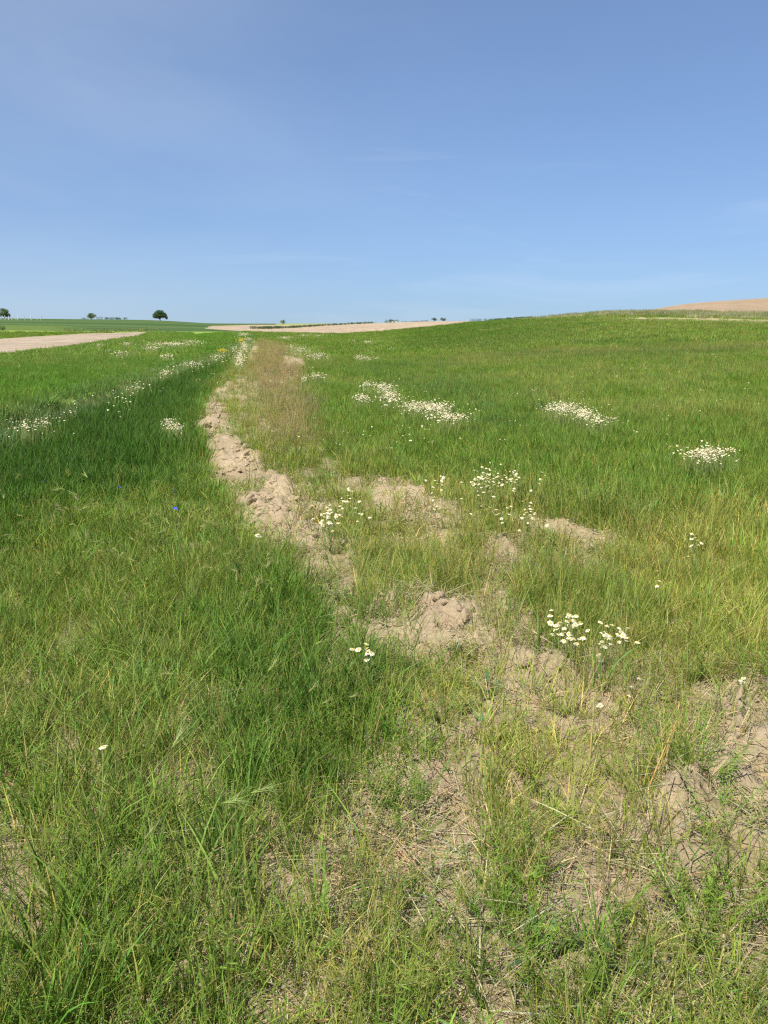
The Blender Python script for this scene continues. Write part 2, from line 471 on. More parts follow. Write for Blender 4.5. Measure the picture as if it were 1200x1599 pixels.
def earth_mat(name, attr=True, cols=((.345, .262, .162), (.485, .380, .240)), far=False, furrow=None):
    """cracked dry earth; the plant-cover attribute lays sward colour over it where sward grows"""
    m, nt, out = new_mat(name)
    N, L = nt.nodes, nt.links
    geo = N.new('ShaderNodeNewGeometry')
    def noise(scale, detail, rough=.55, stretch=None):
        nz = N.new('ShaderNodeTexNoise'); nz.inputs['Scale'].default_value = scale
        nz.inputs['Detail'].default_value = detail; nz.inputs['Roughness'].default_value = rough
        if stretch:
            mp = N.new('ShaderNodeMapping'); mp.inputs['Scale'].default_value = stretch
            mp.inputs['Rotation'].default_value = (0, 0, furrow or 0)
            L.new(geo.outputs['Position'], mp.inputs['Vector']); L.new(mp.outputs[0], nz.inputs['Vector'])
        else:
            L.new(geo.outputs['Position'], nz.inputs['Vector'])
        return nz
    n1 = noise(0.9 if not far else 0.05, 8, .6)
    rp = N.new('ShaderNodeValToRGB')
    rp.color_ramp.elements[0].position = 0.32; rp.color_ramp.elements[1].position = 0.68
    rp.color_ramp.elements[0].color = (*cols[0], 1); rp.color_ramp.elements[1].color = (*cols[1], 1)
    L.new(n1.outputs['Fac'], rp.inputs['Fac'])
    n2 = noise(34 if not far else 1.2, 6, .65, None if not far else (1.0, 0.12, 1.0))
    mr = N.new('ShaderNodeMapRange')
    mr.inputs['From Min'].default_value = .3; mr.inputs['From Max'].default_value = .7
    mr.inputs['To Min'].default_value = .80 if not far else .70; mr.inputs['To Max'].default_value = 1.16 if not far else 1.24
    L.new(n2.outputs['Fac'], mr.inputs['Value'])
    mu = N.new('ShaderNodeMix'); mu.data_type = 'RGBA'; mu.blend_type = 'MULTIPLY'; mu.inputs['Factor'].default_value = 1
    L.new(rp.outputs['Color'], mu.inputs['A']); L.new(mr.outputs['Result'], mu.inputs['B'])
    colour = mu.outputs['Result']
    if attr:
        at_ = N.new('ShaderNodeAttribute'); at_.attribute_name = 'sward'
        mx = N.new('ShaderNodeMix'); mx.data_type = 'RGBA'
        L.new(at_.outputs['Alpha'], mx.inputs['Factor'])
        L.new(colour, mx.inputs['A'])
        n3 = noise(1.3, 8, .7)
        mr3 = N.new('ShaderNodeMapRange')
        mr3.inputs['From Min'].default_value = .3; mr3.inputs['From Max'].default_value = .7
        mr3.inputs['To Min'].default_value = .75; mr3.inputs['To Max'].default_value = 1.25
        L.new(n3.outputs['Fac'], mr3.inputs['Value'])
        mu3 = N.new('ShaderNodeMix'); mu3.data_type = 'RGBA'; mu3.blend_type = 'MULTIPLY'; mu3.inputs['Factor'].default_value = 1
        L.new(at_.outputs['Color'], mu3.inputs['A']); L.new(mr3.outputs['Result'], mu3.inputs['B'])
        L.new(mu3.outputs['Result'], mx.inputs['B'])
        colour = mx.outputs['Result']
    p = N.new('ShaderNodeBsdfPrincipled'); p.inputs['Roughness'].default_value = 0.95
    p.inputs['Specular IOR Level'].default_value = 0.1
    L.new(colour, p.inputs['Base Color'])
    nb = noise(38 if not far else 0.9, 10, .74)
    vo = N.new('ShaderNodeTexVoronoi'); vo.feature = 'DISTANCE_TO_EDGE'
    vo.inputs['Scale'].default_value = 21 if not far else 0.7
    nw = noise(5, 3)
    vm = N.new('ShaderNodeVectorMath'); vm.operation = 'MULTIPLY_ADD'
    L.new(nw.outputs['Color'], vm.inputs[0]); vm.inputs[1].default_value = (.25, .25, .25)
    L.new(geo.outputs['Position'], vm.inputs[2]); L.new(vm.outputs[0], vo.inputs['Vector'])
    cr = N.new('ShaderNodeMapRange'); cr.inputs['From Max'].default_value = 0.035
    L.new(vo.outputs['Distance'], cr.inputs['Value'])
    sm = N.new('ShaderNodeMath'); sm.operation = 'MULTIPLY_ADD'; sm.inputs[1].default_value = 0.16
    L.new(cr.outputs['Result'], sm.inputs[0]); L.new(nb.outputs['Fac'], sm.inputs[2])
    bp = N.new('ShaderNodeBump'); bp.inputs['Strength'].default_value = 0.8
    bp.inputs['Distance'].default_value = 0.025 if not far else 0.25
    L.new(sm.outputs[0], bp.inputs['Height']); L.new(bp.outputs[0], p.inputs['Normal'])
    L.new(p.outputs[0], out.inputs['Surface'])
    return m

# sward tints (albedo)
T_DARK = np.array((.088, .165, .022)); T_MID = np.array((.182, .284, .037)); T_BRIGHT = np.array((.168, .285, .034))
T_YEL = np.array((.325, .385, .072)); T_OLIVE = np.array((.248, .322, .062)); T_BROWN = np.array((.290, .278, .138))
T_GREY = np.array((.23, .285, .115)); T_STRAW = np.array((.43, .35, .20))

def mix3(a, b, t): return a * (1 - t[:, None]) + b * t[:, None]

def sward_tint(x, y, m):
    n1 = fbm(x * .35, y * .35, 201, 4); n2 = fbm(x * 1.6, y * 1.6, 222, 3); n3 = fbm(x * .09 + 4, y * .09, 240, 3)
    r = m['r']
    t = mix3(np.repeat(T_MID[None], len(x), 0), np.repeat(T_OLIVE[None], len(x), 0), sstep(.40, .62, n1 * .6 + n2 * .4))
    # the higher ground over to the east has ripened to olive in bands
    t = mix3(t, T_OLIVE, sstep(.38, .62, n3) * sstep(700, 1000, m['u']) * sstep(20, 45, r) * .8)
    t = mix3(t, T_DARK * 1.35, sstep(.55, .75, n3 * .5 + n1 * .5) * .7 * sstep(15, 25, r))
    t = mix3(t, T_BRIGHT, m['lush'] * .7 * sstep(.3, .6, n2 * .5 + n1 * .5))
    t = mix3(t, np.array((.115, .215, .045)), m['blue'] * .60 * sstep(.36, .62, n2 * .5 + n1 * .5))
    t = mix3(t, np.array((.280, .295, .085)), sstep(.48, .62, fbm(x * .06 + 7, y * .16, 262, 3)) * sstep(640, 780, m['u']) * sstep(17, 28, r) * (1 - sstep(80, 90, r)) * .45)
    t = mix3(t, T_DARK * 1.25, sstep(1000, 760, m['u']) * sstep(600, 660, m['u']) * sstep(38, 55, r) * .55)
    t = mix3(t, T_YEL, m['yel'] * .85)
    t = mix3(t, T_YEL * .9, m['thin'] * .45 * sstep(.35, .65, n2))
    t = mix3(t, T_MID * .88, m['fore'] * (1 - .6 * sstep(.45, .62, n2 * .6 + n1 * .4)))
    t = mix3(t, T_DARK * 1.25, m['tuft'] * .6 * sstep(.3, .6, n2 * .6 + n1 * .4))
    t = mix3(t, T_BRIGHT, m['left'])
    t = mix3(t, T_OLIVE * .95, m['left'] * np.clip(sstep(.5, .68, n1) * .5 + .75 * sstep(26, 40, r) * sstep(330, 220, m['u']), 0, .9))
    t = mix3(t, T_DARK, m['dark'] * .9)
    t = mix3(t, T_GREY, m['strip'] * .55)
    t = mix3(t, T_BROWN, m['brown'] * np.clip(.46 + 1.5 * (fbm(x * 3.2, y * .16, 255, 3) - .40), .05, .9))
    return t

bare_l = [(-3000, 556), (0, 556), (120, 541.5), (218, 525), (238, 518.5), (130, 521), (0, 529), (-3000, 529)]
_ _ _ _
Requirement :: Copy the material above in full and exactly, skipping pictures.

Task result ::
The Blender Python script for this scene continues. Write part 2, from line 471 on. More parts follow. Write for Blender 4.5. Measure the picture as if it were 1200x1599 pixels.
def earth_mat(name, attr=True, cols=((.345, .262, .162), (.485, .380, .240)), far=False, furrow=None):
    """cracked dry earth; the plant-cover attribute lays sward colour over it where sward grows"""
    m, nt, out = new_mat(name)
    N, L = nt.nodes, nt.links
    geo = N.new('ShaderNodeNewGeometry')
    def noise(scale, detail, rough=.55, stretch=None):
        nz = N.new('ShaderNodeTexNoise'); nz.inputs['Scale'].default_value = scale
        nz.inputs['Detail'].default_value = detail; nz.inputs['Roughness'].default_value = rough
        if stretch:
            mp = N.new('ShaderNodeMapping'); mp.inputs['Scale'].default_value = stretch
            mp.inputs['Rotation'].default_value = (0, 0, furrow or 0)
            L.new(geo.outputs['Position'], mp.inputs['Vector']); L.new(mp.outputs[0], nz.inputs['Vector'])
        else:
            L.new(geo.outputs['Position'], nz.inputs['Vector'])
        return nz
    n1 = noise(0.9 if not far else 0.05, 8, .6)
    rp = N.new('ShaderNodeValToRGB')
    rp.color_ramp.elements[0].position = 0.32; rp.color_ramp.elements[1].position = 0.68
    rp.color_ramp.elements[0].color = (*cols[0], 1); rp.color_ramp.elements[1].color = (*cols[1], 1)
    L.new(n1.outputs['Fac'], rp.inputs['Fac'])
    n2 = noise(34 if not far else 1.2, 6, .65, None if not far else (1.0, 0.12, 1.0))
    mr = N.new('ShaderNodeMapRange')
    mr.inputs['From Min'].default_value = .3; mr.inputs['From Max'].default_value = .7
    mr.inputs['To Min'].default_value = .80 if not far else .70; mr.inputs['To Max'].default_value = 1.16 if not far else 1.24
    L.new(n2.outputs['Fac'], mr.inputs['Value'])
    mu = N.new('ShaderNodeMix'); mu.data_type = 'RGBA'; mu.blend_type = 'MULTIPLY'; mu.inputs['Factor'].default_value = 1
    L.new(rp.outputs['Color'], mu.inputs['A']); L.new(mr.outputs['Result'], mu.inputs['B'])
    colour = mu.outputs['Result']
    if attr:
        at_ = N.new('ShaderNodeAttribute'); at_.attribute_name = 'sward'
        mx = N.new('ShaderNodeMix'); mx.data_type = 'RGBA'
        L.new(at_.outputs['Alpha'], mx.inputs['Factor'])
        L.new(colour, mx.inputs['A'])
        n3 = noise(1.3, 8, .7)
        mr3 = N.new('ShaderNodeMapRange')
        mr3.inputs['From Min'].default_value = .3; mr3.inputs['From Max'].default_value = .7
        mr3.inputs['To Min'].default_value = .75; mr3.inputs['To Max'].default_value = 1.25
        L.new(n3.outputs['Fac'], mr3.inputs['Value'])
        mu3 = N.new('ShaderNodeMix'); mu3.data_type = 'RGBA'; mu3.blend_type = 'MULTIPLY'; mu3.inputs['Factor'].default_value = 1
        L.new(at_.outputs['Color'], mu3.inputs['A']); L.new(mr3.outputs['Result'], mu3.inputs['B'])
        L.new(mu3.outputs['Result'], mx.inputs['B'])
        colour = mx.outputs['Result']
    p = N.new('ShaderNodeBsdfPrincipled'); p.inputs['Roughness'].default_value = 0.95
    p.inputs['Specular IOR Level'].default_value = 0.1
    L.new(colour, p.inputs['Base Color'])
    nb = noise(38 if not far else 0.9, 10, .74)
    vo = N.new('ShaderNodeTexVoronoi'); vo.feature = 'DISTANCE_TO_EDGE'
    vo.inputs['Scale'].default_value = 21 if not far else 0.7
    nw = noise(5, 3)
    vm = N.new('ShaderNodeVectorMath'); vm.operation = 'MULTIPLY_ADD'
    L.new(nw.outputs['Color'], vm.inputs[0]); vm.inputs[1].default_value = (.25, .25, .25)
    L.new(geo.outputs['Position'], vm.inputs[2]); L.new(vm.outputs[0], vo.inputs['Vector'])
    cr = N.new('ShaderNodeMapRange'); cr.inputs['From Max'].default_value = 0.035
    L.new(vo.outputs['Distance'], cr.inputs['Value'])
    sm = N.new('ShaderNodeMath'); sm.operation = 'MULTIPLY_ADD'; sm.inputs[1].default_value = 0.16
    L.new(cr.outputs['Result'], sm.inputs[0]); L.new(nb.outputs['Fac'], sm.inputs[2])
    bp = N.new('ShaderNodeBump'); bp.inputs['Strength'].default_value = 0.8
    bp.inputs['Distance'].default_value = 0.025 if not far else 0.25
    L.new(sm.outputs[0], bp.inputs['Height']); L.new(bp.outputs[0], p.inputs['Normal'])
    L.new(p.outputs[0], out.inputs['Surface'])
    return m

# sward tints (albedo)
T_DARK = np.array((.088, .165, .022)); T_MID = np.array((.182, .284, .037)); T_BRIGHT = np.array((.168, .285, .034))
T_YEL = np.array((.325, .385, .072)); T_OLIVE = np.array((.248, .322, .062)); T_BROWN = np.array((.290, .278, .138))
T_GREY = np.array((.23, .285, .115)); T_STRAW = np.array((.43, .35, .20))

def mix3(a, b, t): return a * (1 - t[:, None]) + b * t[:, None]

def sward_tint(x, y, m):
    n1 = fbm(x * .35, y * .35, 201, 4); n2 = fbm(x * 1.6, y * 1.6, 222, 3); n3 = fbm(x * .09 + 4, y * .09, 240, 3)
    r = m['r']
    t = mix3(np.repeat(T_MID[None], len(x), 0), np.repeat(T_OLIVE[None], len(x), 0), sstep(.40, .62, n1 * .6 + n2 * .4))
    # the higher ground over to the east has ripened to olive in bands
    t = mix3(t, T_OLIVE, sstep(.38, .62, n3) * sstep(700, 1000, m['u']) * sstep(20, 45, r) * .8)
    t = mix3(t, T_DARK * 1.35, sstep(.55, .75, n3 * .5 + n1 * .5) * .7 * sstep(15, 25, r))
    t = mix3(t, T_BRIGHT, m['lush'] * .7 * sstep(.3, .6, n2 * .5 + n1 * .5))
    t = mix3(t, np.array((.115, .215, .045)), m['blue'] * .60 * sstep(.36, .62, n2 * .5 + n1 * .5))
    t = mix3(t, np.array((.280, .295, .085)), sstep(.48, .62, fbm(x * .06 + 7, y * .16, 262, 3)) * sstep(640, 780, m['u']) * sstep(17, 28, r) * (1 - sstep(80, 90, r)) * .45)
    t = mix3(t, T_DARK * 1.25, sstep(1000, 760, m['u']) * sstep(600, 660, m['u']) * sstep(38, 55, r) * .55)
    t = mix3(t, T_YEL, m['yel'] * .85)
    t = mix3(t, T_YEL * .9, m['thin'] * .45 * sstep(.35, .65, n2))
    t = mix3(t, T_MID * .88, m['fore'] * (1 - .6 * sstep(.45, .62, n2 * .6 + n1 * .4)))
    t = mix3(t, T_DARK * 1.25, m['tuft'] * .6 * sstep(.3, .6, n2 * .6 + n1 * .4))
    t = mix3(t, T_BRIGHT, m['left'])
    t = mix3(t, T_OLIVE * .95, m['left'] * np.clip(sstep(.5, .68, n1) * .5 + .75 * sstep(26, 40, r) * sstep(330, 220, m['u']), 0, .9))
    t = mix3(t, T_DARK, m['dark'] * .9)
    t = mix3(t, T_GREY, m['strip'] * .55)
    t = mix3(t, T_BROWN, m['brown'] * np.clip(.46 + 1.5 * (fbm(x * 3.2, y * .16, 255, 3) - .40), .05, .9))
    return t

bare_l = [(-3000, 556), (0, 556), (120, 541.5), (218, 525), (238, 518.5), (130, 521), (0, 529), (-3000, 529)]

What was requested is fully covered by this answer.